COPENHAGEN - A 20 percent cut in greenhouse gases by rich nations would be a pretty good result for a U.N. climate summit even though it falls short of developing nations' hopes, the head of the U.N. climate panel said on Tuesday.

Rajendra Pachauri, chairman of the Intergovernmental Panel on Climate Change (IPCC), said a U.S. reduction offer of 3 percent below 1990 levels by 2020 made it hard to reach more ambitious cuts by 2020 for industrialized nations as a group.

If we can get something like that it would be a pretty good outcome, Pachauri told Reuters, when asked if he would be satisfied with cuts of 20 percent below 1990 levels by 2020 at a summit at the end of the December 7-18 conference.

Pachauri's panel in 2007 outlined a scenario of cuts of 25 to 40 percent below 1990 levels by 2020 to avoid the worst of climate change such as wildfires, droughts, floods and rising sea levels.

An Indian citizen, Pachauri has often urged far tougher action by the rich, especially to help developing nations threatened by rising sea levels.

Many developing nations want cuts of at least 40 percent, the toughest end of the IPCC range. But offers by recession-hit developed nations so far total about 14 to 18 percent below 1990 levels by 2020.

Pachauri said it was now important to get a forward-looking agreement to be adjusted over time. He said he was giving a personal opinion and that negotiators would have to decide.

OBAMA

U.S. President Barack Obama aims to come to Copenhagen for a closing summit. He has said he will offer a U.S. cut of 3 percent below 1990 levels by 2020, or a reduction of 17 percent from 2005 levels after sharp rises in recent years.

The United States is the only developed nation with no caps on emissions under the existing Kyoto Protocol. I would hope that some of the other countries will fill the gap by doing a little more and perhaps get the Americans to move further, Pachauri said.
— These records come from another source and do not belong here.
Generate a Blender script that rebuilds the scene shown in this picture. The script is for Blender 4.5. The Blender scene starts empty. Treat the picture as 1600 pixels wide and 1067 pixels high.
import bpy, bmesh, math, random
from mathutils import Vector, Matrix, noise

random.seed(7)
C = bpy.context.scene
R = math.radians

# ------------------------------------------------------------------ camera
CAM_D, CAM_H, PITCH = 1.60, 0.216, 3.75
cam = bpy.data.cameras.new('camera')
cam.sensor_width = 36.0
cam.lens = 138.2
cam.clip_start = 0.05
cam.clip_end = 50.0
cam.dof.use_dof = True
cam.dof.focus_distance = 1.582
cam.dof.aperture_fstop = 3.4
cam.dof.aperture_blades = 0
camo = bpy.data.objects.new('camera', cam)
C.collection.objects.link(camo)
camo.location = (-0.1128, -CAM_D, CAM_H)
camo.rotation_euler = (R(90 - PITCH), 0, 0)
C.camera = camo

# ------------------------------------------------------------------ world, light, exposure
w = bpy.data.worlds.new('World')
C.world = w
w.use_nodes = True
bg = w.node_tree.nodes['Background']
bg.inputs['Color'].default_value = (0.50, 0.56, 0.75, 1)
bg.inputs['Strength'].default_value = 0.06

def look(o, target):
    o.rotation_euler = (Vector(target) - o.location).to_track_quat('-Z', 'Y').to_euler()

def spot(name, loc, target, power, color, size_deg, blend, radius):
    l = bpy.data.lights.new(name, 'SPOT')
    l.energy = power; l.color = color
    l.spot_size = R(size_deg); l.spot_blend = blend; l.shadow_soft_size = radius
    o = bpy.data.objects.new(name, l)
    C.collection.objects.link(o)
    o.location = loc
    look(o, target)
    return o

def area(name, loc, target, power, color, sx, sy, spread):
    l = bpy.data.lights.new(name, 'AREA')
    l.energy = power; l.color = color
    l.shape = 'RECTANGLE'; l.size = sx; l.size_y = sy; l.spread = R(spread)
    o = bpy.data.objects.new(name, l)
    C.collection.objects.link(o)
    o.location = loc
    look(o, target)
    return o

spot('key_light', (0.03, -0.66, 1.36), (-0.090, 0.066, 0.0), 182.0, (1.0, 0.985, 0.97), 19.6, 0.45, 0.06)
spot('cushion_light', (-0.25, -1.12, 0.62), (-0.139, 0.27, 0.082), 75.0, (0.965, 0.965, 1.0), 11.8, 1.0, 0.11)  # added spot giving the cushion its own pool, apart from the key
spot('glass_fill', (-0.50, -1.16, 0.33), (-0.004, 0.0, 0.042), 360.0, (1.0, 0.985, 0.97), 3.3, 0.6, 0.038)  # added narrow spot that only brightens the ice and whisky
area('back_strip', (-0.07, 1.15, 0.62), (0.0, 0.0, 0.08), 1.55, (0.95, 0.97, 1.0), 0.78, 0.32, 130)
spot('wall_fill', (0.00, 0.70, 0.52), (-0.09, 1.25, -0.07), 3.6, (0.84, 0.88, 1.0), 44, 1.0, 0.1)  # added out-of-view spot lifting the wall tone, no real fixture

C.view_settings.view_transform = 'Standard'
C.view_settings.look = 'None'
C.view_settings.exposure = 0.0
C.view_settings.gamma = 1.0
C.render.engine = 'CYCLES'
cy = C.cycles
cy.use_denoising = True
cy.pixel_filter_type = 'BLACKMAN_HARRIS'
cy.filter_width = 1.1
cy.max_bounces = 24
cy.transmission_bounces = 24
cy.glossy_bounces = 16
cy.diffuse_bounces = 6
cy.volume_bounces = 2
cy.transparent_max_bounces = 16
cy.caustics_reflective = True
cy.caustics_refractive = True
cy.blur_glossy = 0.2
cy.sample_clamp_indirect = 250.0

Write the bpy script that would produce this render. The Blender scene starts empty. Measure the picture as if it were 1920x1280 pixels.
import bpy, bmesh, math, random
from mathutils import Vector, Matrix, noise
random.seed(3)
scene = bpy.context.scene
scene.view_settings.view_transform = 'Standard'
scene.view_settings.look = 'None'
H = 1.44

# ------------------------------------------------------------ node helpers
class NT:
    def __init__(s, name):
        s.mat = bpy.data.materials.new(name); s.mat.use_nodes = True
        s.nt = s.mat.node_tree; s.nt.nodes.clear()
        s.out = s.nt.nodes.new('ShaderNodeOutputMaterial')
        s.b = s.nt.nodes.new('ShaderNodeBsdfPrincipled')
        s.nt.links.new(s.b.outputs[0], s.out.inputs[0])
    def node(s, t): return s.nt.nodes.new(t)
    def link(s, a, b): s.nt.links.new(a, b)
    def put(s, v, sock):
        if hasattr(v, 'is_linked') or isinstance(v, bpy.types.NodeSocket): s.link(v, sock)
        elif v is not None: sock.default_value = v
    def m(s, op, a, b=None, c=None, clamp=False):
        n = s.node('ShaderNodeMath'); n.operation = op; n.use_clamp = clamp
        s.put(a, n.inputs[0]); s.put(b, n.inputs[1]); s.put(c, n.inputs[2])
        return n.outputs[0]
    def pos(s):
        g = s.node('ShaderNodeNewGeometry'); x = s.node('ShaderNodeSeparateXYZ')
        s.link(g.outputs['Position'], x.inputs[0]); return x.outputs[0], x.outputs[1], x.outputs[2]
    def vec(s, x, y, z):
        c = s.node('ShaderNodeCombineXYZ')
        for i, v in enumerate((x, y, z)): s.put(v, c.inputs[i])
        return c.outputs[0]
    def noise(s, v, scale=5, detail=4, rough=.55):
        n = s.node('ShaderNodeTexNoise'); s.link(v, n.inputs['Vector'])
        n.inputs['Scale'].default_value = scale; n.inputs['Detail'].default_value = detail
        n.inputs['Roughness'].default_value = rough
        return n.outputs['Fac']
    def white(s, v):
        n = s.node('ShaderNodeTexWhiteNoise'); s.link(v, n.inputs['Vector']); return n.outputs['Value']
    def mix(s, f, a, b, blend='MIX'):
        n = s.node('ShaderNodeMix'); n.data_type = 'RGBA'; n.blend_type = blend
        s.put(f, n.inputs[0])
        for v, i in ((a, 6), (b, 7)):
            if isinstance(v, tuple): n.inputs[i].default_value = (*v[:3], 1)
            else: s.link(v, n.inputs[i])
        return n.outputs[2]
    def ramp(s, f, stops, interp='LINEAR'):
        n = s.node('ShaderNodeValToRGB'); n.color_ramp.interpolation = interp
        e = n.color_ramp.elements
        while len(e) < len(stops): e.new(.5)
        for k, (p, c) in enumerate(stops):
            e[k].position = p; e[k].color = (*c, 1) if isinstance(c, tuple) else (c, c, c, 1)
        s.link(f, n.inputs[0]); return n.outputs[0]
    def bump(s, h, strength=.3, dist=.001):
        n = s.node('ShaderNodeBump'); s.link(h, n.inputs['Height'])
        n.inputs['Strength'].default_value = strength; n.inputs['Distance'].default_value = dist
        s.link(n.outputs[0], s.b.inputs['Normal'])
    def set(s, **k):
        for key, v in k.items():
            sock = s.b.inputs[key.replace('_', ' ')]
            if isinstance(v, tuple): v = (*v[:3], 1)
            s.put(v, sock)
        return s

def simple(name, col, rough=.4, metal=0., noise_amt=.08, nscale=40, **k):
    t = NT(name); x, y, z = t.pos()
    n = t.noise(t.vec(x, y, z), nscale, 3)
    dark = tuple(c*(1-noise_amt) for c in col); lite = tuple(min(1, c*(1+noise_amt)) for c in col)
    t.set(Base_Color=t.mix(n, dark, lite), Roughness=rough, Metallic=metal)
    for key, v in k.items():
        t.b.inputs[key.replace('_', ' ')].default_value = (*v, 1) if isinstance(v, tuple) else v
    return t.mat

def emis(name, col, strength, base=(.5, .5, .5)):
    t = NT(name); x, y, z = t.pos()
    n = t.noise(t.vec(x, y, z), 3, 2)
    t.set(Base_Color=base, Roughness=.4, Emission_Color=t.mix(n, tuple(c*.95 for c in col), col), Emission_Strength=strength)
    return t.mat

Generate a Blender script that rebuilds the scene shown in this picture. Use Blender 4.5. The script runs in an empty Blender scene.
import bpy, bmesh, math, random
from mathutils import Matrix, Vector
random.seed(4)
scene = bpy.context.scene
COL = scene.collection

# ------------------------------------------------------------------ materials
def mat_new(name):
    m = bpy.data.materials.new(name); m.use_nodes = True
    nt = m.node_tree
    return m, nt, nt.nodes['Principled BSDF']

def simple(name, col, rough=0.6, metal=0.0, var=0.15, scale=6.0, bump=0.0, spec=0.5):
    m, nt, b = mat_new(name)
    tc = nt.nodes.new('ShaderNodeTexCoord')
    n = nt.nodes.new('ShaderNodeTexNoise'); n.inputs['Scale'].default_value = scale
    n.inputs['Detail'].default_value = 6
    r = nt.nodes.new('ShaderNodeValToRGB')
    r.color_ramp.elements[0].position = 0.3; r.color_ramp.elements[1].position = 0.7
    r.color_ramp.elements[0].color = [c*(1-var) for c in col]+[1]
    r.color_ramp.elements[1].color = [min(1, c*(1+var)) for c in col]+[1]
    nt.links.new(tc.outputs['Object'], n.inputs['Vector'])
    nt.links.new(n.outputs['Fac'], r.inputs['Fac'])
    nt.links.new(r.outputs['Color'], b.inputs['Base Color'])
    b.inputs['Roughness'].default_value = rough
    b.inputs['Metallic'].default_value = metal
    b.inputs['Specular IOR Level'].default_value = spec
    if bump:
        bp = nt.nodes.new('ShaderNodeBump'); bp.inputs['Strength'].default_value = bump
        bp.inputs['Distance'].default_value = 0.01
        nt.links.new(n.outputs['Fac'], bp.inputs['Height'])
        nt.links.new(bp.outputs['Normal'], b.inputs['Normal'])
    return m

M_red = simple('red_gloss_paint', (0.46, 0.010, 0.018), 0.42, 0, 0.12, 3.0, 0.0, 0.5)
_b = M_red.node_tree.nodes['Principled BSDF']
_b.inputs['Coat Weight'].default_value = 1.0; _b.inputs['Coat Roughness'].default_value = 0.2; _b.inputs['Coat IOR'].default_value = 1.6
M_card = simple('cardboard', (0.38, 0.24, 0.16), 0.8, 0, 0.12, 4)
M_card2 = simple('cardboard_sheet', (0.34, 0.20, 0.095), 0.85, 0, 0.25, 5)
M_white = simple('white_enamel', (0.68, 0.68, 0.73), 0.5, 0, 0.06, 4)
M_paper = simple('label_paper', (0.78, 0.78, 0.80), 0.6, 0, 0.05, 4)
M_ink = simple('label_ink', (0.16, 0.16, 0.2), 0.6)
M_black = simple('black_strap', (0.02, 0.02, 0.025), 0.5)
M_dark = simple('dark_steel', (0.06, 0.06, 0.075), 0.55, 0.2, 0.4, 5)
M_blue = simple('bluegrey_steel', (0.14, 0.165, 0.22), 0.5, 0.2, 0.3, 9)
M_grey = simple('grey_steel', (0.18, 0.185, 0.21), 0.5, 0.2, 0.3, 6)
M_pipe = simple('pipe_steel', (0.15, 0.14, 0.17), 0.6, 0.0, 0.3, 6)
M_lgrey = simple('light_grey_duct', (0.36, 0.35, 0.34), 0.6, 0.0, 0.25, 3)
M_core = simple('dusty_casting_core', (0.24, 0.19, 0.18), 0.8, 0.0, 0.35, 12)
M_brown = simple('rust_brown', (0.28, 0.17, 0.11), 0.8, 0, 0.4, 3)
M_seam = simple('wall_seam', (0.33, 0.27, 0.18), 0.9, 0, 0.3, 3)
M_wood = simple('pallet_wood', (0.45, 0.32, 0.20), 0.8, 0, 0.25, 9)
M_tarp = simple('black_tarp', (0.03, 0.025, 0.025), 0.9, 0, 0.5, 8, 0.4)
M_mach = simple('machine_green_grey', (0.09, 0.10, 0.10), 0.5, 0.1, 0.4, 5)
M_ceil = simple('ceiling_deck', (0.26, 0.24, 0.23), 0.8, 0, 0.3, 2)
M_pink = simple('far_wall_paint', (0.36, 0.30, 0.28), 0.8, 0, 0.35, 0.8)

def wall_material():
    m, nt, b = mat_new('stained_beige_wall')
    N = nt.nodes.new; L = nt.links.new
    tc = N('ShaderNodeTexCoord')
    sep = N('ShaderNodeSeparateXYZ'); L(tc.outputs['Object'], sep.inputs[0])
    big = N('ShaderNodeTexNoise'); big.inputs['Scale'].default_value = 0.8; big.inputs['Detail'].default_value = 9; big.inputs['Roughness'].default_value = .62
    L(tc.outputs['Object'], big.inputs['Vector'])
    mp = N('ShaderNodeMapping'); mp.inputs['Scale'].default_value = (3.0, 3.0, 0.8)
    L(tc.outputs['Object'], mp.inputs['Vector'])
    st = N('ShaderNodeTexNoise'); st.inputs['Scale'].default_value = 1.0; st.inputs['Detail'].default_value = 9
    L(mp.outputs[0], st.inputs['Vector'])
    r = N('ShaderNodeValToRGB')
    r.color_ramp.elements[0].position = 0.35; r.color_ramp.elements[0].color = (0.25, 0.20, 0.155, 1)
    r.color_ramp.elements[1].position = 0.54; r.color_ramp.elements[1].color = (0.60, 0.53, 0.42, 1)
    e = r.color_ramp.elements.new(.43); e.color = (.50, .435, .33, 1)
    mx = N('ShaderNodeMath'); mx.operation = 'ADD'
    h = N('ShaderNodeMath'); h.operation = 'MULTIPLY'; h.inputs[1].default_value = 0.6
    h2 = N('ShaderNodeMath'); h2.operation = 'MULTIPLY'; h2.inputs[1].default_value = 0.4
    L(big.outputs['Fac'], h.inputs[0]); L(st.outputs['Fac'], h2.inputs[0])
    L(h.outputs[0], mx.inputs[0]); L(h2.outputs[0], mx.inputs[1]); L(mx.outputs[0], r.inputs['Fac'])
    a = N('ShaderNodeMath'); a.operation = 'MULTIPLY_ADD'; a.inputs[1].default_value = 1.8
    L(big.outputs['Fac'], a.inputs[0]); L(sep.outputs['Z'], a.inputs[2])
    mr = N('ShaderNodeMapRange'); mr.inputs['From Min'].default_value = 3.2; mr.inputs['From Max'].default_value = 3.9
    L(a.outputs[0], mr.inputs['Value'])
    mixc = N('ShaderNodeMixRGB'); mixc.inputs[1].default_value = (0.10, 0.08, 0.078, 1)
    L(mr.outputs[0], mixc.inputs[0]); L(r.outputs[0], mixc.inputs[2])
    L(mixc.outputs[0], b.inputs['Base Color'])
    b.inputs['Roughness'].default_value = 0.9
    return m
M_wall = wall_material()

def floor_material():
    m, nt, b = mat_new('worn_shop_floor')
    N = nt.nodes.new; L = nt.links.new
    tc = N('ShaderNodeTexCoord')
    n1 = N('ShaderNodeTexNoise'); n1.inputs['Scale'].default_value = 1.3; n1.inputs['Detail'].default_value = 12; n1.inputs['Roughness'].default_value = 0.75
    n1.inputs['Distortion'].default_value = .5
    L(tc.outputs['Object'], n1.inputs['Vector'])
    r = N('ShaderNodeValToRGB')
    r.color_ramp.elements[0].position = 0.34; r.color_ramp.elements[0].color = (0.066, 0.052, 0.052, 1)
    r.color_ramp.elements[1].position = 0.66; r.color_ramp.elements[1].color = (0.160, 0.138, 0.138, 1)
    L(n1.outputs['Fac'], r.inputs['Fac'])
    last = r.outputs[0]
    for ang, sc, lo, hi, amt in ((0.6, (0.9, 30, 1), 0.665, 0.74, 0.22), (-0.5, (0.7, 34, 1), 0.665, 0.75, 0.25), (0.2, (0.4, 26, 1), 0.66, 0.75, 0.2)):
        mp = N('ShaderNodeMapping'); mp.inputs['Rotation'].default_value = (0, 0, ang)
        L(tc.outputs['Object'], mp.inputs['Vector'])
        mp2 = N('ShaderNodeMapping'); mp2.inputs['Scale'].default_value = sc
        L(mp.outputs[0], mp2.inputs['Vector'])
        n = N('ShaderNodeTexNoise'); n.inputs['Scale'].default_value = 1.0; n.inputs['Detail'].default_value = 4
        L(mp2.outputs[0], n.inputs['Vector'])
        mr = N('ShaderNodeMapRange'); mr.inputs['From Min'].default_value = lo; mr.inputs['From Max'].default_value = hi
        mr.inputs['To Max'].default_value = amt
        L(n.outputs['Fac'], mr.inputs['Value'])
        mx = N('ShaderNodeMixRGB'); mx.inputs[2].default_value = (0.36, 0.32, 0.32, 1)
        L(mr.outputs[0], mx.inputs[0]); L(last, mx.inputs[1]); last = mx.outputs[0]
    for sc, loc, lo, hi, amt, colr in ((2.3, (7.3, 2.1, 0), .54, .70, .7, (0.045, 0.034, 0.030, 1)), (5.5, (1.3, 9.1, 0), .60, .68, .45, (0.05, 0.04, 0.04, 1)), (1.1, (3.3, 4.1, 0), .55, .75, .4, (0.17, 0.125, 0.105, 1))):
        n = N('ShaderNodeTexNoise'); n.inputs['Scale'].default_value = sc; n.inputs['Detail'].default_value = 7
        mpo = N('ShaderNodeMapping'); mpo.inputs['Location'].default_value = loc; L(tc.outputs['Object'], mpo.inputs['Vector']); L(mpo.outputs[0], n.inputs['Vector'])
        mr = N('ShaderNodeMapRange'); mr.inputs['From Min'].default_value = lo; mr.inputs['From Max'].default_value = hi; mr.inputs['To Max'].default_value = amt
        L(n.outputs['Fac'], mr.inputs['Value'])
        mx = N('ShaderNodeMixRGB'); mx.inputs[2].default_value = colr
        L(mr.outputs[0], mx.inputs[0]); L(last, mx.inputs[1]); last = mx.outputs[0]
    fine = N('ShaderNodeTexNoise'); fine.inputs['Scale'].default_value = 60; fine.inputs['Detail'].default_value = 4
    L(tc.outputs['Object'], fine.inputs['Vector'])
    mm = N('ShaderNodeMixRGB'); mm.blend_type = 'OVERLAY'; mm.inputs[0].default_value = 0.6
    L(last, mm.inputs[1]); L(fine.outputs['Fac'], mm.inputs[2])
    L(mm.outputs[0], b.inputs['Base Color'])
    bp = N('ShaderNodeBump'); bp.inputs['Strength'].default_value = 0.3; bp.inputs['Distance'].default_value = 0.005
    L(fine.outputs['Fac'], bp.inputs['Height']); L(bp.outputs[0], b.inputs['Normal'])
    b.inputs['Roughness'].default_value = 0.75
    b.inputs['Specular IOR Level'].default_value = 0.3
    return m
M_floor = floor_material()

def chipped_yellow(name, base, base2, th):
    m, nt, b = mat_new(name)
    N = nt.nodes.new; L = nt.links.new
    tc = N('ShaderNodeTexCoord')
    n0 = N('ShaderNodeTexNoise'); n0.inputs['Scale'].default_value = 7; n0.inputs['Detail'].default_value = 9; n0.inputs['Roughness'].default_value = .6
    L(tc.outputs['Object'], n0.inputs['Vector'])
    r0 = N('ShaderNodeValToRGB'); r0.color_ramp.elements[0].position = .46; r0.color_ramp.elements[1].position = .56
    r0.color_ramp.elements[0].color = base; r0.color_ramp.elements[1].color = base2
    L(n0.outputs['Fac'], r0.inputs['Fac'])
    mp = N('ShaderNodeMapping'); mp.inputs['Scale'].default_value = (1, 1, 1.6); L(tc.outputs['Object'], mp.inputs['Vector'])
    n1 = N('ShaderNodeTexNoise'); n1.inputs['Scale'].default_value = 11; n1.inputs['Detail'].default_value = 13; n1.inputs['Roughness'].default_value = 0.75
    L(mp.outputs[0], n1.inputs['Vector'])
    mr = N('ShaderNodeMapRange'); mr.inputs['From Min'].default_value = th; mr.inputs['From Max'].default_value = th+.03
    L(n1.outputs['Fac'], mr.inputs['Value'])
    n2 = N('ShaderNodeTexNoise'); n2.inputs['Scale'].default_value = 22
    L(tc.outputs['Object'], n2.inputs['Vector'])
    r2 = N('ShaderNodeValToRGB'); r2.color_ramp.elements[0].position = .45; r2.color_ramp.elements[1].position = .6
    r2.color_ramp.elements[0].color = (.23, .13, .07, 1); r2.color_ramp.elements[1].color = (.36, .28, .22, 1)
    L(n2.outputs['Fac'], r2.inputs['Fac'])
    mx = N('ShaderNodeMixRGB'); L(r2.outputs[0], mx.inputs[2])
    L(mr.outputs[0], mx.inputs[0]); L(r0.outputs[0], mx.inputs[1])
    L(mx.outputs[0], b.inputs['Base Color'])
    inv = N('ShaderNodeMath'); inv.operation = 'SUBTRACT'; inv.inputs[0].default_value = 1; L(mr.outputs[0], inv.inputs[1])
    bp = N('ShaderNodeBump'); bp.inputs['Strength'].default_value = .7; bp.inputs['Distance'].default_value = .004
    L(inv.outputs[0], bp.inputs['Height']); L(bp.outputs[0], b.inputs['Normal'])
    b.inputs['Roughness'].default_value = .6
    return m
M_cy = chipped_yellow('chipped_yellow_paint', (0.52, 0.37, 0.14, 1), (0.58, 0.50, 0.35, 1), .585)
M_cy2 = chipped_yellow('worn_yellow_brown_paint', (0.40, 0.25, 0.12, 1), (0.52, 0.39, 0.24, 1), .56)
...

Pachauri told a seminar that he hoped the IPCC would learn from a scandal over leaked emails from a British University that skeptics say raises questions about the IPCC's conclusions that mankind is causing global warming.

We have decided to look into this issue just to see if there are any lessons for us to take on board. That's not an investigation of anybody, he said. He said that the University of East Anglia and the police were making formal probes.

He expressed sympathy for scientists expressing personal opinions critical of skeptics in internal mails.

There are times that I've said 'I'll murder so and so' but I don't carry out the act. These were friends ... expressing anger, expressing anguish and I think we should leave it at that. We often say things we don't mean.